DATA
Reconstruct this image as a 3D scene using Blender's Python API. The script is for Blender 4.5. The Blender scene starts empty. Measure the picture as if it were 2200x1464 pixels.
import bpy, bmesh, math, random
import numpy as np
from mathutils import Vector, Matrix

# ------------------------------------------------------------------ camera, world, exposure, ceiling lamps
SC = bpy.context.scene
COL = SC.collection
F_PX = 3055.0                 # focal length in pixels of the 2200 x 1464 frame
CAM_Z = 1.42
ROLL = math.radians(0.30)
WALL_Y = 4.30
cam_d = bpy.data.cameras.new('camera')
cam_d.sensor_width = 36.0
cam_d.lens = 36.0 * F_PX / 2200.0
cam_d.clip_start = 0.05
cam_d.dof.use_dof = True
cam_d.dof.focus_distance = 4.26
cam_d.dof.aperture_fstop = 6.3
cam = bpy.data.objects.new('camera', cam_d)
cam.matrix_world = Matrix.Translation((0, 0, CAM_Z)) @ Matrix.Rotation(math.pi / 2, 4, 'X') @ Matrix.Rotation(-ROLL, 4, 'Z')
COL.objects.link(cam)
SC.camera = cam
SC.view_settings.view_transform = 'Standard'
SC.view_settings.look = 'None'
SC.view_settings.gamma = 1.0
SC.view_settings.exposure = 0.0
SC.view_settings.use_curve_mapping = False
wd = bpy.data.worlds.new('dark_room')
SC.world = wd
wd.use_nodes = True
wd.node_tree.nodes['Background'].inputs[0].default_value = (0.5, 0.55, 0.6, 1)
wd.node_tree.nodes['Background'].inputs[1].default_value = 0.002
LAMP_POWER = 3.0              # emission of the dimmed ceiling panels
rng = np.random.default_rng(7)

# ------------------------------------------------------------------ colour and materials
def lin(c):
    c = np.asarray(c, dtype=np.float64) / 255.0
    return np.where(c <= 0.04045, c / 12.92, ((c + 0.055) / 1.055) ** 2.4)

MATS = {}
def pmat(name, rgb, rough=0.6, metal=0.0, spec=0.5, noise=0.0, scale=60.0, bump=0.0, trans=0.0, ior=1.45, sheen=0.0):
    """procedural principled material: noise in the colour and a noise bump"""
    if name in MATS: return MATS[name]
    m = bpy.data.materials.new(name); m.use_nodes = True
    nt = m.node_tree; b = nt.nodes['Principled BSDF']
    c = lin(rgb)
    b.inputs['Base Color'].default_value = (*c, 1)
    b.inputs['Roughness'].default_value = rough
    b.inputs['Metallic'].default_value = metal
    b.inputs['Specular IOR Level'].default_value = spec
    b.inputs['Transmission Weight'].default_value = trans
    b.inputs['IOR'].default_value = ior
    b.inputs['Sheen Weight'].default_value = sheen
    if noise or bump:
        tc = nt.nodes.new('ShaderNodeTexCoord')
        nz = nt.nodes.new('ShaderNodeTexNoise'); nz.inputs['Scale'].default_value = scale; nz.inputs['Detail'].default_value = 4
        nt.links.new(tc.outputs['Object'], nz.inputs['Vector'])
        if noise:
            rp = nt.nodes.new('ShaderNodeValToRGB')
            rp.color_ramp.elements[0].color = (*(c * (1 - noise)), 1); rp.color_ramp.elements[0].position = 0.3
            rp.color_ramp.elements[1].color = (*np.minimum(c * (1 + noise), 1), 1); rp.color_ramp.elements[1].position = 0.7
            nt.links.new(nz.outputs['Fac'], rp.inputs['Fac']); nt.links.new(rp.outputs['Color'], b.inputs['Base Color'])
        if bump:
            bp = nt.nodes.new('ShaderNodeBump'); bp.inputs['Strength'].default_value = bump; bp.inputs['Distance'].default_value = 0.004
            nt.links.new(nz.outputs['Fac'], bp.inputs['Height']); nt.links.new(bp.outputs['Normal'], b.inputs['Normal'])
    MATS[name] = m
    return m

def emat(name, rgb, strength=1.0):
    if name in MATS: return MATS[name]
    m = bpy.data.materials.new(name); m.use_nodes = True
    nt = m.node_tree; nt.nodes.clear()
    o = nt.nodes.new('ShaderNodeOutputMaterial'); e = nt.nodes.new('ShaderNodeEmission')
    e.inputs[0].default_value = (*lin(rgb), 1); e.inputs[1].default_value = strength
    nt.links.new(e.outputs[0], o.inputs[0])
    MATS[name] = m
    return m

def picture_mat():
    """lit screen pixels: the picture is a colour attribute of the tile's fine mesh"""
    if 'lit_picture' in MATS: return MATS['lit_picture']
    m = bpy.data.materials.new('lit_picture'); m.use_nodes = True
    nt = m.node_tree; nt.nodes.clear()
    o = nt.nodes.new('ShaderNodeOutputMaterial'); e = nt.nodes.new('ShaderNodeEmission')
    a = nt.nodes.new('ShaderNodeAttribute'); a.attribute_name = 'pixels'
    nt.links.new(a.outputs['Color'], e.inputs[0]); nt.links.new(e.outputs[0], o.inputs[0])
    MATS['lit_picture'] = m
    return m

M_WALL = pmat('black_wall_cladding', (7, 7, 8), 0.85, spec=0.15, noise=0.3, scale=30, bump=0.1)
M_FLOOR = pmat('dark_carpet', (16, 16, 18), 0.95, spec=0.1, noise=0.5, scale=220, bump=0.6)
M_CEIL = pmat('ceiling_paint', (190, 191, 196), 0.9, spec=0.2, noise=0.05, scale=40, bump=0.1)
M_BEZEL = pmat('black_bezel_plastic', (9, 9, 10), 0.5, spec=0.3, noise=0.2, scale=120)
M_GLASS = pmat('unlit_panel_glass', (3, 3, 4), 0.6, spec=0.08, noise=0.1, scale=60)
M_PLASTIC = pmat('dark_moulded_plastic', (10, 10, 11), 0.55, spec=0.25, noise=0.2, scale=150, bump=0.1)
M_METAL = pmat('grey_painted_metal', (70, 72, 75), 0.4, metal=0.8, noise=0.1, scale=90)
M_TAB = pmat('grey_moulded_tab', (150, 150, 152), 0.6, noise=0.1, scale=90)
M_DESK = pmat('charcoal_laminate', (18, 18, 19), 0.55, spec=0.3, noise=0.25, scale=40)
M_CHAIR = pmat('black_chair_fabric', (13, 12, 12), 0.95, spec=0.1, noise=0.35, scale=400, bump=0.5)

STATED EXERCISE
Exactly as they stand, set down the lines from the top of the data through the line with "from mathutils import Vector, Matrix".

RESULT
Reconstruct this image as a 3D scene using Blender's Python API. The script is for Blender 4.5. The Blender scene starts empty. Measure the picture as if it were 2200x1464 pixels.
import bpy, bmesh, math, random
import numpy as np
from mathutils import Vector, Matrix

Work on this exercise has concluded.